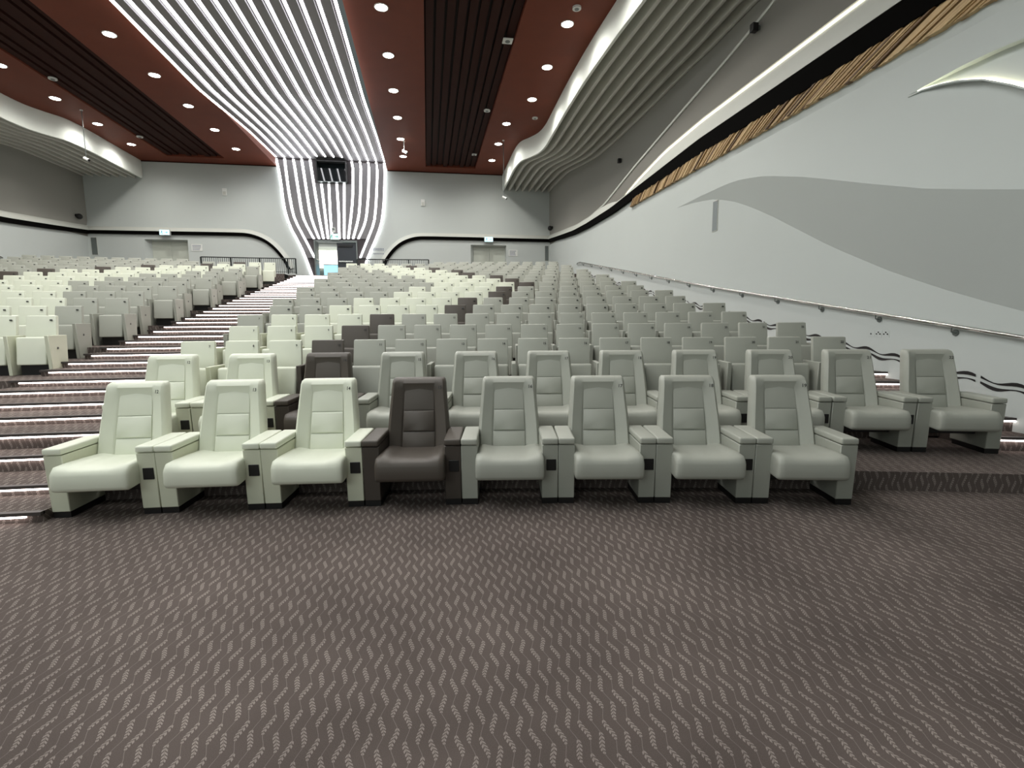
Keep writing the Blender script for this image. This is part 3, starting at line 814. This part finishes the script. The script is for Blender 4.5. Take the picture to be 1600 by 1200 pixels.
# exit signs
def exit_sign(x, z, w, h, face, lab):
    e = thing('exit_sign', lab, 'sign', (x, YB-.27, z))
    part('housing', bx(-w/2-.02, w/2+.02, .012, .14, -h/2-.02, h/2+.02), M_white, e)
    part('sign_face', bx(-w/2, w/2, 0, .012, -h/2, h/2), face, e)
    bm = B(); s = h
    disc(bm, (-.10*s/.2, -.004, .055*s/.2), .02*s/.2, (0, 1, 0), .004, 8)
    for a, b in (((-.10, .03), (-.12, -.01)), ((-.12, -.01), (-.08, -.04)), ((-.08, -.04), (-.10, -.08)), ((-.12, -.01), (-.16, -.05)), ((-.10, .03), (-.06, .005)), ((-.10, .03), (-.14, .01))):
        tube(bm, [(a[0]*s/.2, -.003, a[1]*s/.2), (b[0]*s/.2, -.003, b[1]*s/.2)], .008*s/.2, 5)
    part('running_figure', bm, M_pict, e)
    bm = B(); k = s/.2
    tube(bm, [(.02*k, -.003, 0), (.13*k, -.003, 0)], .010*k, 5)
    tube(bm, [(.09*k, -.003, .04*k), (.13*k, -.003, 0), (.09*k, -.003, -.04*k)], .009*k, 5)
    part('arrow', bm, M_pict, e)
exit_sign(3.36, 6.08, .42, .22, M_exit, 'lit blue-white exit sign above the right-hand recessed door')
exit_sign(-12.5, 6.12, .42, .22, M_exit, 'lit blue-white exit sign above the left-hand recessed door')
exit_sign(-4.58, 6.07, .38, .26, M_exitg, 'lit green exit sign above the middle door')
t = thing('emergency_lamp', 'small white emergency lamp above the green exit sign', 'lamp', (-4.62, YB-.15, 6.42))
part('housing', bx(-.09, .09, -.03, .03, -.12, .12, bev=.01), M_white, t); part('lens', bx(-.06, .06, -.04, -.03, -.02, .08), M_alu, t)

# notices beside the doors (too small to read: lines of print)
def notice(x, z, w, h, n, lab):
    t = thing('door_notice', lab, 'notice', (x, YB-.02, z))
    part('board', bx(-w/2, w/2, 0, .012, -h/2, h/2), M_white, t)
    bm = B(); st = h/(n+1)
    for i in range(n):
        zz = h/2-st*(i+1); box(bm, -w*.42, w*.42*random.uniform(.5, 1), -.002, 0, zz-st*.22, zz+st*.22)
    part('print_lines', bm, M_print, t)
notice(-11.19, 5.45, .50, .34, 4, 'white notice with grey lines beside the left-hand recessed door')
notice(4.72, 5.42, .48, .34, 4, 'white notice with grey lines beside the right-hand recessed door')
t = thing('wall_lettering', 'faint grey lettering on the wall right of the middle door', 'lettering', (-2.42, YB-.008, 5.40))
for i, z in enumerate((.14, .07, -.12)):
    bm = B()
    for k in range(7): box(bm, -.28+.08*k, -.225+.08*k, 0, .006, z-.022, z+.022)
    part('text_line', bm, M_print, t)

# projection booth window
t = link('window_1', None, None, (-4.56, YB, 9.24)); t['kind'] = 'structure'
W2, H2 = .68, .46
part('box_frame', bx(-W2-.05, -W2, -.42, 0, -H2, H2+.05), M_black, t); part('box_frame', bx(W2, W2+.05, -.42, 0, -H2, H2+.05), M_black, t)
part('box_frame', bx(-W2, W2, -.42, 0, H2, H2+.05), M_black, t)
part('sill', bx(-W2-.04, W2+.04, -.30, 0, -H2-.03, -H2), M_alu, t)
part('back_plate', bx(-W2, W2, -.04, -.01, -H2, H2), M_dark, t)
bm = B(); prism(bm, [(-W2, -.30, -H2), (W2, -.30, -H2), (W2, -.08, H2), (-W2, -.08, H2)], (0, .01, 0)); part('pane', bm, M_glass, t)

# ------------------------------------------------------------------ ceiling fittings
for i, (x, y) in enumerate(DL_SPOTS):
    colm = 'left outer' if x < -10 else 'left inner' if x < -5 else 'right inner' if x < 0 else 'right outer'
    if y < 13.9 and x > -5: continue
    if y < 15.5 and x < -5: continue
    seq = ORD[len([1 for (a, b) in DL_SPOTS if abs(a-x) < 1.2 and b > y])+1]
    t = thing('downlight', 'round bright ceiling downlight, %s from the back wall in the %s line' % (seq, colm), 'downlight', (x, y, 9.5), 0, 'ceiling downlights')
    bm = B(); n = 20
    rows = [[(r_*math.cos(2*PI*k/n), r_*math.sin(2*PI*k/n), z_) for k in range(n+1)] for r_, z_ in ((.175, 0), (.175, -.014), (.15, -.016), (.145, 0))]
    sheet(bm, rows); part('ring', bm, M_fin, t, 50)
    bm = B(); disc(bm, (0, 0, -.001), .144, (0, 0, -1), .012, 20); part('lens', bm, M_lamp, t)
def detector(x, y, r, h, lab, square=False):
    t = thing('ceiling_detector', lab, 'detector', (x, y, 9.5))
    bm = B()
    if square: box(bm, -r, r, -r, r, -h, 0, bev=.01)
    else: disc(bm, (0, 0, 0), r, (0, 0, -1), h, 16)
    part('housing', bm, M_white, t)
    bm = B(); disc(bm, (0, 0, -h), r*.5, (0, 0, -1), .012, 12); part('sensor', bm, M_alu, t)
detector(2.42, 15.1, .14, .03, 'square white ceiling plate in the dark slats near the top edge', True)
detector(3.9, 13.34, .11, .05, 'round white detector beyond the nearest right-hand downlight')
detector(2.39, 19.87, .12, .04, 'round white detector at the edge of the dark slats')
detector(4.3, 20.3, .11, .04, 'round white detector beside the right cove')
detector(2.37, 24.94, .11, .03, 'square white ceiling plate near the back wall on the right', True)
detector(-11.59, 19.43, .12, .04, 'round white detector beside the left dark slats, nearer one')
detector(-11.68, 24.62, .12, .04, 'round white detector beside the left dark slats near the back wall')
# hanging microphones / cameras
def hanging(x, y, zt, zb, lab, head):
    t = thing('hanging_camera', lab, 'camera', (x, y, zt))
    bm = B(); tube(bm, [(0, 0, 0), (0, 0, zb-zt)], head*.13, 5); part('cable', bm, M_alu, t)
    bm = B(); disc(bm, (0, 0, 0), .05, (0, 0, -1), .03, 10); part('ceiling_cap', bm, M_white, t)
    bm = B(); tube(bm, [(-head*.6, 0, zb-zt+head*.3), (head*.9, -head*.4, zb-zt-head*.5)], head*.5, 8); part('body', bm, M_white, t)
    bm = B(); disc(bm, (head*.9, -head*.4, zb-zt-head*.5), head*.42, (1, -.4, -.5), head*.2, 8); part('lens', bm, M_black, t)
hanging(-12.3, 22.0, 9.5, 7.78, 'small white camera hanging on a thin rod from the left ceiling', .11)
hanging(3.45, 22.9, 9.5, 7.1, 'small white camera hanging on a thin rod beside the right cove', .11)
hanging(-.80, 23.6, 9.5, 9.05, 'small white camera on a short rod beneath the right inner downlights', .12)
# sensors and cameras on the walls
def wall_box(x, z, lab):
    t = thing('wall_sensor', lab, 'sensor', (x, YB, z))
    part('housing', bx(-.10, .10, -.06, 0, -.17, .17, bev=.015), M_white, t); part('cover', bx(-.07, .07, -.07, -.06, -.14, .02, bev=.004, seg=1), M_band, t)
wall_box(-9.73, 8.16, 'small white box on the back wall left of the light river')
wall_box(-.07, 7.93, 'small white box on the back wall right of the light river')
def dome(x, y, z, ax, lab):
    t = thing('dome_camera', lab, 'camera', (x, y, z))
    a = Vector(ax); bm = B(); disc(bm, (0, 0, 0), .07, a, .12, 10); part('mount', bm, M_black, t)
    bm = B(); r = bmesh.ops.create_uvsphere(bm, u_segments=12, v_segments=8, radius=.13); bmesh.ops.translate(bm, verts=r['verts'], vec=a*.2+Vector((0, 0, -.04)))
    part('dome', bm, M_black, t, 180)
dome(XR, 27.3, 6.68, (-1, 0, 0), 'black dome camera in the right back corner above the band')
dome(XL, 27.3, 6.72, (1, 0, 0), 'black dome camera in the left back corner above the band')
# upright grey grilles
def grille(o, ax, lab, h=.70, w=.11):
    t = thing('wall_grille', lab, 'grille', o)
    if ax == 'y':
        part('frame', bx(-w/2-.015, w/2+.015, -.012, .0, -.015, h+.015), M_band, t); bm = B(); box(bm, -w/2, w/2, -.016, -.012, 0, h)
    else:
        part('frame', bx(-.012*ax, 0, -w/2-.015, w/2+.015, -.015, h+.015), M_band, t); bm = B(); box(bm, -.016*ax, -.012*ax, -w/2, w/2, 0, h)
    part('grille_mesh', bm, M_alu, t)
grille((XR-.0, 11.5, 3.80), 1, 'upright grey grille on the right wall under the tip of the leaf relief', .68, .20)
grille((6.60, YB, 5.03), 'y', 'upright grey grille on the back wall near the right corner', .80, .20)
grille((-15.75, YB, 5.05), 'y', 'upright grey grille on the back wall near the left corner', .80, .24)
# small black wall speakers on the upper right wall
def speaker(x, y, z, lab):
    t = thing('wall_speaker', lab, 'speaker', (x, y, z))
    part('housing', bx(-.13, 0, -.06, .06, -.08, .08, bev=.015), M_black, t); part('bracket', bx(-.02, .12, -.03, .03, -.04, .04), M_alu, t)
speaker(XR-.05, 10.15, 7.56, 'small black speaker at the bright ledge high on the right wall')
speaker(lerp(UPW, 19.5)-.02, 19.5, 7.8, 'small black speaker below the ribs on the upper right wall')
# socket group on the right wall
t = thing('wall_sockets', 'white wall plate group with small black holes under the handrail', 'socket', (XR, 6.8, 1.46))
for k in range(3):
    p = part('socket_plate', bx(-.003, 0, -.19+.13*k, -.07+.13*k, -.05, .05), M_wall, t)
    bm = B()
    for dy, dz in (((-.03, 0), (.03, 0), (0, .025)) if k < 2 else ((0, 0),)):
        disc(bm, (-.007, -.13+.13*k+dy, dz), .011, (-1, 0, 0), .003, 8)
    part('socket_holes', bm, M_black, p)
== == ==
Up to and including the line with "-.02, .08), M_alu, t)", copy the data above from its first line. Skip pictures.

RESULT BELOW:
Keep writing the Blender script for this image. This is part 3, starting at line 814. This part finishes the script. The script is for Blender 4.5. Take the picture to be 1600 by 1200 pixels.
# exit signs
def exit_sign(x, z, w, h, face, lab):
    e = thing('exit_sign', lab, 'sign', (x, YB-.27, z))
    part('housing', bx(-w/2-.02, w/2+.02, .012, .14, -h/2-.02, h/2+.02), M_white, e)
    part('sign_face', bx(-w/2, w/2, 0, .012, -h/2, h/2), face, e)
    bm = B(); s = h
    disc(bm, (-.10*s/.2, -.004, .055*s/.2), .02*s/.2, (0, 1, 0), .004, 8)
    for a, b in (((-.10, .03), (-.12, -.01)), ((-.12, -.01), (-.08, -.04)), ((-.08, -.04), (-.10, -.08)), ((-.12, -.01), (-.16, -.05)), ((-.10, .03), (-.06, .005)), ((-.10, .03), (-.14, .01))):
        tube(bm, [(a[0]*s/.2, -.003, a[1]*s/.2), (b[0]*s/.2, -.003, b[1]*s/.2)], .008*s/.2, 5)
    part('running_figure', bm, M_pict, e)
    bm = B(); k = s/.2
    tube(bm, [(.02*k, -.003, 0), (.13*k, -.003, 0)], .010*k, 5)
    tube(bm, [(.09*k, -.003, .04*k), (.13*k, -.003, 0), (.09*k, -.003, -.04*k)], .009*k, 5)
    part('arrow', bm, M_pict, e)
exit_sign(3.36, 6.08, .42, .22, M_exit, 'lit blue-white exit sign above the right-hand recessed door')
exit_sign(-12.5, 6.12, .42, .22, M_exit, 'lit blue-white exit sign above the left-hand recessed door')
exit_sign(-4.58, 6.07, .38, .26, M_exitg, 'lit green exit sign above the middle door')
t = thing('emergency_lamp', 'small white emergency lamp above the green exit sign', 'lamp', (-4.62, YB-.15, 6.42))
part('housing', bx(-.09, .09, -.03, .03, -.12, .12, bev=.01), M_white, t); part('lens', bx(-.06, .06, -.04, -.03, -.02, .08), M_alu, t)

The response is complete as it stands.